▶ [Short exercise]
Copy every line with the string "parts" in it.

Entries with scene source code
— begin —

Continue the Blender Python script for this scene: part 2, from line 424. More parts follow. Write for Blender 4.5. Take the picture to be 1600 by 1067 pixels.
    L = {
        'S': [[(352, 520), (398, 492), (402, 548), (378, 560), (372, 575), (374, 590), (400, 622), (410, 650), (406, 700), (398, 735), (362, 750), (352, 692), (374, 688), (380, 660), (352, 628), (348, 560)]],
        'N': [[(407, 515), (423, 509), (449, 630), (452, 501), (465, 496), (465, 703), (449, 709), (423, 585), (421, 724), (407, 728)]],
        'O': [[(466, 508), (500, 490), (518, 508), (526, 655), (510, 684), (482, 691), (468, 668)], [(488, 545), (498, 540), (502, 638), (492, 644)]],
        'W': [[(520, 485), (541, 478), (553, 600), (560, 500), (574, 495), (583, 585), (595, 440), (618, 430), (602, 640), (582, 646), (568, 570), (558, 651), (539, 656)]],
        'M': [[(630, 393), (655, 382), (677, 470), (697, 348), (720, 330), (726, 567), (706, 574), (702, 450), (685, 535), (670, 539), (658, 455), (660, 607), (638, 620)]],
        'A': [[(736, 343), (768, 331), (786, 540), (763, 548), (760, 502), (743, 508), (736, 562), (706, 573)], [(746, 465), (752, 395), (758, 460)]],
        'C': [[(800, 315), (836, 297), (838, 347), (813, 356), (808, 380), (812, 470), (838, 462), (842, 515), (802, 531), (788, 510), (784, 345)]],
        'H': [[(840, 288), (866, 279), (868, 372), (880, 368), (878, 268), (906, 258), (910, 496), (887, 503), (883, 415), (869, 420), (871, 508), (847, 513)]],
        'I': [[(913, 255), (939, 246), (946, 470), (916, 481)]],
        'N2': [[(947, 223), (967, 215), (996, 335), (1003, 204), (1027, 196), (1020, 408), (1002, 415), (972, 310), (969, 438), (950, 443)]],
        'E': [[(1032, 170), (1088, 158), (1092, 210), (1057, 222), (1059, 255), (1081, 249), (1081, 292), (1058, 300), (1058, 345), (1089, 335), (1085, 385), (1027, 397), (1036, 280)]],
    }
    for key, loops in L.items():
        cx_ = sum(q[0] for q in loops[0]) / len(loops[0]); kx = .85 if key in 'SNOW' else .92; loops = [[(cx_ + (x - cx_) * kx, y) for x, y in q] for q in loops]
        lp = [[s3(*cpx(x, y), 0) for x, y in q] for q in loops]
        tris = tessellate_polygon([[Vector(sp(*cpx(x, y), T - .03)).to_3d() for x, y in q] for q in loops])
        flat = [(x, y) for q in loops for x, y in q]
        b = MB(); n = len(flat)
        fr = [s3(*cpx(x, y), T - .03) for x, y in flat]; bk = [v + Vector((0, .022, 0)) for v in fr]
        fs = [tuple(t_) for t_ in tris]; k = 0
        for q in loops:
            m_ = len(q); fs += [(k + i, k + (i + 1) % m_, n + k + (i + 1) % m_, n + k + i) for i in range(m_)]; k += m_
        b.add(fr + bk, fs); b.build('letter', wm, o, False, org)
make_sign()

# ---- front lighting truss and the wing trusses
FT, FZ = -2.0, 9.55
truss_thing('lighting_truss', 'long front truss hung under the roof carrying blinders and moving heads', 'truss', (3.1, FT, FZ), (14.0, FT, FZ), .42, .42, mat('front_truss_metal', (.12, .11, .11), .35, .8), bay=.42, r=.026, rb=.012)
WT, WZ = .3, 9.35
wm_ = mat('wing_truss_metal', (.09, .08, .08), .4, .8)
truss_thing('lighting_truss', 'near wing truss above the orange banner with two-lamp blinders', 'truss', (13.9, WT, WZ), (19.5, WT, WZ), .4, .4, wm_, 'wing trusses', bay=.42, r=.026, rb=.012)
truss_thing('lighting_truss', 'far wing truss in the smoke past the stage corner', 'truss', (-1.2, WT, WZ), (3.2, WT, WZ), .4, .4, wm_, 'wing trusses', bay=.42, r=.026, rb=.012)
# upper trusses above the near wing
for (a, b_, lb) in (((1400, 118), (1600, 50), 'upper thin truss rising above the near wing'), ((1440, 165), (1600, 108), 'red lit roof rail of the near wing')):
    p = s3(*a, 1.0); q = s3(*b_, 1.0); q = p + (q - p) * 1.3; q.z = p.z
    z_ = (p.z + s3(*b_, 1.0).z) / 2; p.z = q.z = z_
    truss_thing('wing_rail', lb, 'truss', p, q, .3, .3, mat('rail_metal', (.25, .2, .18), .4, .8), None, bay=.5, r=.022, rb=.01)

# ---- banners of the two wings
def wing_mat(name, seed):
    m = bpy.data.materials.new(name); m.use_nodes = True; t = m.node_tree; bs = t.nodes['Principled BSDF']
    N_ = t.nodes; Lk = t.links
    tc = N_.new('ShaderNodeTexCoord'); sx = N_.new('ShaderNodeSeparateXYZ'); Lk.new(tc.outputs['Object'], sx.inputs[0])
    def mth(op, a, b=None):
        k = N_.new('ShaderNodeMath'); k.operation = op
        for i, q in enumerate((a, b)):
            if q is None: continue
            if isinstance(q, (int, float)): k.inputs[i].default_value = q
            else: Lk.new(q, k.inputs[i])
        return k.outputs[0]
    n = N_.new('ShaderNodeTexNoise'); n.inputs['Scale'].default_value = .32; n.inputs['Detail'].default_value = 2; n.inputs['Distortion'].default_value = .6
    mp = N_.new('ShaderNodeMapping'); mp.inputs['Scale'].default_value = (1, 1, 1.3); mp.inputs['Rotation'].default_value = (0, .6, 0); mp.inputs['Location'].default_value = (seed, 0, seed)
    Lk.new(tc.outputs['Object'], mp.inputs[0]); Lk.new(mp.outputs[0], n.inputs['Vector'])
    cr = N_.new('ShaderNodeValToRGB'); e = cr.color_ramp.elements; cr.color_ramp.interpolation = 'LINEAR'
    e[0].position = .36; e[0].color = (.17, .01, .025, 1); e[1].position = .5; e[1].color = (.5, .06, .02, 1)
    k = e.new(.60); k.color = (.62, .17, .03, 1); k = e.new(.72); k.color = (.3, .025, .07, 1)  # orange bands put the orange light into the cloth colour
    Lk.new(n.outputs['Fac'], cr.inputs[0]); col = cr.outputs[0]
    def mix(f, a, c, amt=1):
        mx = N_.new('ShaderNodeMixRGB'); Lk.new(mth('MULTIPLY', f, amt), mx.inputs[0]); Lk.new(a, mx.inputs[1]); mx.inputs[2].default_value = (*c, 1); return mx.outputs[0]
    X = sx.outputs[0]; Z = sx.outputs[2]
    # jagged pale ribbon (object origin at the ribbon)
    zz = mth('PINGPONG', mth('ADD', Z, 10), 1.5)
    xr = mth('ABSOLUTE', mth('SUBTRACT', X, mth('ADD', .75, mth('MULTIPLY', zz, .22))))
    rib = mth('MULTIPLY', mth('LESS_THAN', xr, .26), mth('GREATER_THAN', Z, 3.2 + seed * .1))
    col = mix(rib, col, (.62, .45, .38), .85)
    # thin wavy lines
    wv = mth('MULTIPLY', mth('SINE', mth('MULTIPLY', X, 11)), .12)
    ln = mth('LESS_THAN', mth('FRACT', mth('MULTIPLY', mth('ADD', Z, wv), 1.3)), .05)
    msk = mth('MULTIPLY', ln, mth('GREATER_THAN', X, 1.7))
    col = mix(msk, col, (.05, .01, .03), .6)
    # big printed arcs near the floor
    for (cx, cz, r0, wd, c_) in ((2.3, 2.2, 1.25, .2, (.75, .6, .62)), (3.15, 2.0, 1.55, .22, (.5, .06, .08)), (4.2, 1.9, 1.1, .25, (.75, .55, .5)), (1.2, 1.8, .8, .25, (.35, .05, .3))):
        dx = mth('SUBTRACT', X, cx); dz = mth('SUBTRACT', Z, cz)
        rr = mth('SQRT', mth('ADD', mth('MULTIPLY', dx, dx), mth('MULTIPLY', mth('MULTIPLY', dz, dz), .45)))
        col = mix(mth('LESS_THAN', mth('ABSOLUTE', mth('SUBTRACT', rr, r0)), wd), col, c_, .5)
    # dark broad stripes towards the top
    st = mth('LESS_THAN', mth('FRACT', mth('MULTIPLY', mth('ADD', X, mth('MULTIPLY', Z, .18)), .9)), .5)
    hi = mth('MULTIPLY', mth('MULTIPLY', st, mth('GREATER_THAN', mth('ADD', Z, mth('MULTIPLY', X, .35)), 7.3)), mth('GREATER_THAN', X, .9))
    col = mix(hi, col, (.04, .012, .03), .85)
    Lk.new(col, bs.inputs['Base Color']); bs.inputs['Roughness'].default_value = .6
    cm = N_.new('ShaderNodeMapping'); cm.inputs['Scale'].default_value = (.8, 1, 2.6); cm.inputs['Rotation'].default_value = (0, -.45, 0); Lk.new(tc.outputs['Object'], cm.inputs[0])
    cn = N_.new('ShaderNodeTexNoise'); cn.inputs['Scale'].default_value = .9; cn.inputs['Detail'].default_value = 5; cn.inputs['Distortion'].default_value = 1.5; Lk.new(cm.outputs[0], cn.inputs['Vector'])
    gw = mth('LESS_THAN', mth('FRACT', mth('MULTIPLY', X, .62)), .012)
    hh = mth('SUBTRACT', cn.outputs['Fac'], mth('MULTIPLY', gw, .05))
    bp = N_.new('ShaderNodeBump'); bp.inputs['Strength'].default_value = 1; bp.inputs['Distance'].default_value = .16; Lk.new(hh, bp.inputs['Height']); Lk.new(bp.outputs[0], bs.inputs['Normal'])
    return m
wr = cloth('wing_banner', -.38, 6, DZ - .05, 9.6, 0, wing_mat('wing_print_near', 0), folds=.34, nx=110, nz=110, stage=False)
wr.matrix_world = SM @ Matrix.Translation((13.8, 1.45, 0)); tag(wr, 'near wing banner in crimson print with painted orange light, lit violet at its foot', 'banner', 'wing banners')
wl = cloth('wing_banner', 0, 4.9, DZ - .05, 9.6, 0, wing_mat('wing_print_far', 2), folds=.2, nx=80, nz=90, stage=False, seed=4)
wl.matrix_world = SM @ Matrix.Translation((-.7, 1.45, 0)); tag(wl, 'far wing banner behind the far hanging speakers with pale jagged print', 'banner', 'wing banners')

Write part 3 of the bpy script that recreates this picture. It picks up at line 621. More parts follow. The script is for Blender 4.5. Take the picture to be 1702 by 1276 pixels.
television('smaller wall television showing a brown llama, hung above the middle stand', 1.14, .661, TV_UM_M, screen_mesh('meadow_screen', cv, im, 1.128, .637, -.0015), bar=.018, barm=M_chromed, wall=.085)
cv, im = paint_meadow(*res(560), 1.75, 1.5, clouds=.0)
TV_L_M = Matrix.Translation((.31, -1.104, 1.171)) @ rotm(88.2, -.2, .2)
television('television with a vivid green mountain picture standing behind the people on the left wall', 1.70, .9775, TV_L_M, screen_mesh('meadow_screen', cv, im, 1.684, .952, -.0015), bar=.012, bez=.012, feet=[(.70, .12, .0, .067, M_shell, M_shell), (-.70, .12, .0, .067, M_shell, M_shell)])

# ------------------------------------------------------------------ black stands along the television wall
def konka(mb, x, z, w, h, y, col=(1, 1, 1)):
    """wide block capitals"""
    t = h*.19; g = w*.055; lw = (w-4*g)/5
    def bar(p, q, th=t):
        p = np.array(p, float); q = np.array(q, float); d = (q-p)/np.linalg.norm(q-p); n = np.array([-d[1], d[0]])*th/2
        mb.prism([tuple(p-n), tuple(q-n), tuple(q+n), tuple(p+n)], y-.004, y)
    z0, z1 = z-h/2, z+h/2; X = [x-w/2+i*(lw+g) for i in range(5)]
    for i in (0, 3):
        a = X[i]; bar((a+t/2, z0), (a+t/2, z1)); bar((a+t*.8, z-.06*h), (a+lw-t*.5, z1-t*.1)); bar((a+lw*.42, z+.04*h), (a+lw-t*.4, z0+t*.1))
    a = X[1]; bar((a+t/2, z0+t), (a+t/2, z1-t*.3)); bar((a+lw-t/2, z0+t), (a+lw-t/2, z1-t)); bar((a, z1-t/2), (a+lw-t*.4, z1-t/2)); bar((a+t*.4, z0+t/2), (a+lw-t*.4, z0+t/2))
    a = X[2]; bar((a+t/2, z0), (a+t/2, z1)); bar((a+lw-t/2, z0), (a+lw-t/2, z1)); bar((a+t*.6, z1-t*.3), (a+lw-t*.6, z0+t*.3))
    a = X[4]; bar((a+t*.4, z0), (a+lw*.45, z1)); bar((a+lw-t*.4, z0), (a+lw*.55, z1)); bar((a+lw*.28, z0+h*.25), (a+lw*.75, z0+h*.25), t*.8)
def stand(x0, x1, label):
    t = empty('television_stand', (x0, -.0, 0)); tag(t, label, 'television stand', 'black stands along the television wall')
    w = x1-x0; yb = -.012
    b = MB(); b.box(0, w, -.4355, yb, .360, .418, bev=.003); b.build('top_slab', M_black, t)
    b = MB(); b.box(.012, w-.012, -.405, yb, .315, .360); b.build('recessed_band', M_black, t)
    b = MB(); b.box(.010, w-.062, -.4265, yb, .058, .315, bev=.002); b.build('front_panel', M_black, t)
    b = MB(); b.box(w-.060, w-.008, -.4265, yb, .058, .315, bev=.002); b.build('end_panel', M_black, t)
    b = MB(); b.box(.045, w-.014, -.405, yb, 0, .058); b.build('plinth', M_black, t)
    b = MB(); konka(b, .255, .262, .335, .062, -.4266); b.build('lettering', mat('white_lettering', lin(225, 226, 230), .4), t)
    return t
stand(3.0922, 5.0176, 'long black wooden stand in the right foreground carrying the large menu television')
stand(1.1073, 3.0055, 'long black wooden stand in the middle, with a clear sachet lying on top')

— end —

▶ [Solved problem]
Continue the Blender Python script for this scene: part 2, from line 424. More parts follow. Write for Blender 4.5. Take the picture to be 1600 by 1067 pixels.
Write part 3 of the bpy script that recreates this picture. It picks up at line 621. More parts follow. The script is for Blender 4.5. Take the picture to be 1702 by 1276 pixels.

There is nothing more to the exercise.